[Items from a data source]
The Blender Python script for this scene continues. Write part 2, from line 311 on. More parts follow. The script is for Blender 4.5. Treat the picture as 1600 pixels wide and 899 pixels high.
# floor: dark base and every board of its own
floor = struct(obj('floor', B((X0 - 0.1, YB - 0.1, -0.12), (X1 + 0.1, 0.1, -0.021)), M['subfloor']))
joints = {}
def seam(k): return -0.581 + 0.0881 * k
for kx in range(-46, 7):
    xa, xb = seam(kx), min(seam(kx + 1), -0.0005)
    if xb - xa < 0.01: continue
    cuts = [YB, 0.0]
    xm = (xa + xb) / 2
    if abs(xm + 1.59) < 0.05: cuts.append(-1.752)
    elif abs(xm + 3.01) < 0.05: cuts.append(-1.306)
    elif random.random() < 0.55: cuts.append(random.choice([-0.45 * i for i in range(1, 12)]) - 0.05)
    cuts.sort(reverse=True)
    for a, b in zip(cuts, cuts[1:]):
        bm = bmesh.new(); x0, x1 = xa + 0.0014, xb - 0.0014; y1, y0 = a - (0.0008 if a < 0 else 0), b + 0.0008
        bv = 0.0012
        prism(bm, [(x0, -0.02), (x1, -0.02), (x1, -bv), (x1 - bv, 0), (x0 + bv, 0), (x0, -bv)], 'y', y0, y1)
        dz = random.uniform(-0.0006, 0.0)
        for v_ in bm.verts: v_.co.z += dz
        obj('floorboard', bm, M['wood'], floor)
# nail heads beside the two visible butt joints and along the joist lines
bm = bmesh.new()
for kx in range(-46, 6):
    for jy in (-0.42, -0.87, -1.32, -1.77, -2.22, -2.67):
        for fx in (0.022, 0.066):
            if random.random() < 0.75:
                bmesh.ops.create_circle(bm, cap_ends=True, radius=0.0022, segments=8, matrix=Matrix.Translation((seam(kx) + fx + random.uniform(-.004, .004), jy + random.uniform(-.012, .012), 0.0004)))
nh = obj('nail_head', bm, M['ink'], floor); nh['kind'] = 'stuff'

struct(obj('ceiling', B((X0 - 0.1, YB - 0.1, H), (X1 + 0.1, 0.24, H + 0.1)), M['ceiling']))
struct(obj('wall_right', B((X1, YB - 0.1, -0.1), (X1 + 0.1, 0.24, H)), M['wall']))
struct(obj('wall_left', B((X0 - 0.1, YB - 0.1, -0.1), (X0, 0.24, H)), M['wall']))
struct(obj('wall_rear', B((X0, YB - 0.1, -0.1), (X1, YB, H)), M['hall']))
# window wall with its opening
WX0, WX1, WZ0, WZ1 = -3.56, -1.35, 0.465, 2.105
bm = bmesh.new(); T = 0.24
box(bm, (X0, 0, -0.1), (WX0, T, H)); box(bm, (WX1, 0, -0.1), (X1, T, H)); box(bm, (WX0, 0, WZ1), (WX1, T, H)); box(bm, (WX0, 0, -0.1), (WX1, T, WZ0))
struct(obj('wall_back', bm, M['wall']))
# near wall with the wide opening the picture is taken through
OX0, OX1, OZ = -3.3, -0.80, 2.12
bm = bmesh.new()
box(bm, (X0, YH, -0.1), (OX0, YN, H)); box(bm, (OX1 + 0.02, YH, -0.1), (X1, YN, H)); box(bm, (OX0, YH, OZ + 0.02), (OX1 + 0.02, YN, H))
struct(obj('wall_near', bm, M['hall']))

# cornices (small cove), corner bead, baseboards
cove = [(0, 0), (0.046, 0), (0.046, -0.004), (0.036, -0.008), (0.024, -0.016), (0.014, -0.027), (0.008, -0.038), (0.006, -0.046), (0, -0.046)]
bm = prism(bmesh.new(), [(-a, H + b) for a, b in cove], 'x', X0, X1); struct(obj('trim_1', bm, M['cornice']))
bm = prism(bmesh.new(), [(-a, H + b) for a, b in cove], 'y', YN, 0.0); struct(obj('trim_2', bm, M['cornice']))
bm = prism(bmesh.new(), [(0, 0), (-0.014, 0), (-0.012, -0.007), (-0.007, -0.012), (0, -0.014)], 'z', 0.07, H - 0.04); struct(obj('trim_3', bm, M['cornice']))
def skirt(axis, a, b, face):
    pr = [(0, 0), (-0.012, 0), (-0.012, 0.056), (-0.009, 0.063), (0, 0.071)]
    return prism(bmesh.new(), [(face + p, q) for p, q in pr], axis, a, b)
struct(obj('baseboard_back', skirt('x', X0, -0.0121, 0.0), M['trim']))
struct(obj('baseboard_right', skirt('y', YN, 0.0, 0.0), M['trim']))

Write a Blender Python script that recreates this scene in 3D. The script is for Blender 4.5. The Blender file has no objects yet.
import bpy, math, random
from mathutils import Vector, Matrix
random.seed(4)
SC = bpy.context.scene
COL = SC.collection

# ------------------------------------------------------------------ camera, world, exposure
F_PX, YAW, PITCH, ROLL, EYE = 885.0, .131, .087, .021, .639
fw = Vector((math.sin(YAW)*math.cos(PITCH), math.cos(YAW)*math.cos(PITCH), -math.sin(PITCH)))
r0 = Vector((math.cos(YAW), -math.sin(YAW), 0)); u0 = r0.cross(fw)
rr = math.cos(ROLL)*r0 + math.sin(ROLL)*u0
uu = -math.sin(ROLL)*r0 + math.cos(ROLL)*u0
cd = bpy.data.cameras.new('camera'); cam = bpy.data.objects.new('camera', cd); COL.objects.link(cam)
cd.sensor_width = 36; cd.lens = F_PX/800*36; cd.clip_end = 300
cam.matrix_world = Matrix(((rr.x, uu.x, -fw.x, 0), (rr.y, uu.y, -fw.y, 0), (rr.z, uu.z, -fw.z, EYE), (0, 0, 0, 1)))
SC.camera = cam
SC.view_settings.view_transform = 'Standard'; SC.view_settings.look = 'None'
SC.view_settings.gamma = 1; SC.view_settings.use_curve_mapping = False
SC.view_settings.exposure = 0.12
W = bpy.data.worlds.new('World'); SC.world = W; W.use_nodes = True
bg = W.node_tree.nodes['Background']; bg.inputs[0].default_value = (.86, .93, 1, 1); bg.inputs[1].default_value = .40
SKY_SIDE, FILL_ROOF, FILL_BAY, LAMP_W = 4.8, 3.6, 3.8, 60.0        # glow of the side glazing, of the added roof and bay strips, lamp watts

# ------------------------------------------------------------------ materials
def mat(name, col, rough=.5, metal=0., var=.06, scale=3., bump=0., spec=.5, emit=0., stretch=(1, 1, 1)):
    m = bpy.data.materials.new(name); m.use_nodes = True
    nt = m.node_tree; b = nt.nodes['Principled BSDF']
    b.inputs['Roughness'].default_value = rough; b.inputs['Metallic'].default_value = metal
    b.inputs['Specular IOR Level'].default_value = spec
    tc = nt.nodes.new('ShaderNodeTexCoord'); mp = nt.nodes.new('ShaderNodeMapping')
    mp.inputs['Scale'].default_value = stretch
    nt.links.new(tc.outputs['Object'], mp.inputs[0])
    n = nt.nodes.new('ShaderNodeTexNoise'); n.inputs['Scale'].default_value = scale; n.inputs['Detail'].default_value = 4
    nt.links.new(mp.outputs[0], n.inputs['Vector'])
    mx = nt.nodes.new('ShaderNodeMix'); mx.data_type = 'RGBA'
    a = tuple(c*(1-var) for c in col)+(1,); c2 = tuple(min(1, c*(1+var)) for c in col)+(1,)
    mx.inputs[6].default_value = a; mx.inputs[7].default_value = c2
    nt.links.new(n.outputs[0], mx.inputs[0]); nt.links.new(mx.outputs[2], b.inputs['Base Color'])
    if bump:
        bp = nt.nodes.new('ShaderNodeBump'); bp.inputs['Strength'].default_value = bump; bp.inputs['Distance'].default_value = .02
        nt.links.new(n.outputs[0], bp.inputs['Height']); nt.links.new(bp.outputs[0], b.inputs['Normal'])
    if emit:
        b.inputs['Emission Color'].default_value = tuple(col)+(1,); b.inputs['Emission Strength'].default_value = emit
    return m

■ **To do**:
Repeat only the lines above, from the first line of the entries through the line that contains "nh = obj('nail_head', bm, M['ink'], floor);", including both ends.

■ **Solution to this problem**:
The Blender Python script for this scene continues. Write part 2, from line 311 on. More parts follow. The script is for Blender 4.5. Treat the picture as 1600 pixels wide and 899 pixels high.
# floor: dark base and every board of its own
floor = struct(obj('floor', B((X0 - 0.1, YB - 0.1, -0.12), (X1 + 0.1, 0.1, -0.021)), M['subfloor']))
joints = {}
def seam(k): return -0.581 + 0.0881 * k
for kx in range(-46, 7):
    xa, xb = seam(kx), min(seam(kx + 1), -0.0005)
    if xb - xa < 0.01: continue
    cuts = [YB, 0.0]
    xm = (xa + xb) / 2
    if abs(xm + 1.59) < 0.05: cuts.append(-1.752)
    elif abs(xm + 3.01) < 0.05: cuts.append(-1.306)
    elif random.random() < 0.55: cuts.append(random.choice([-0.45 * i for i in range(1, 12)]) - 0.05)
    cuts.sort(reverse=True)
    for a, b in zip(cuts, cuts[1:]):
        bm = bmesh.new(); x0, x1 = xa + 0.0014, xb - 0.0014; y1, y0 = a - (0.0008 if a < 0 else 0), b + 0.0008
        bv = 0.0012
        prism(bm, [(x0, -0.02), (x1, -0.02), (x1, -bv), (x1 - bv, 0), (x0 + bv, 0), (x0, -bv)], 'y', y0, y1)
        dz = random.uniform(-0.0006, 0.0)
        for v_ in bm.verts: v_.co.z += dz
        obj('floorboard', bm, M['wood'], floor)
# nail heads beside the two visible butt joints and along the joist lines
bm = bmesh.new()
for kx in range(-46, 6):
    for jy in (-0.42, -0.87, -1.32, -1.77, -2.22, -2.67):
        for fx in (0.022, 0.066):
            if random.random() < 0.75:
                bmesh.ops.create_circle(bm, cap_ends=True, radius=0.0022, segments=8, matrix=Matrix.Translation((seam(kx) + fx + random.uniform(-.004, .004), jy + random.uniform(-.012, .012), 0.0004)))
nh = obj('nail_head', bm, M['ink'], floor); nh['kind'] = 'stuff'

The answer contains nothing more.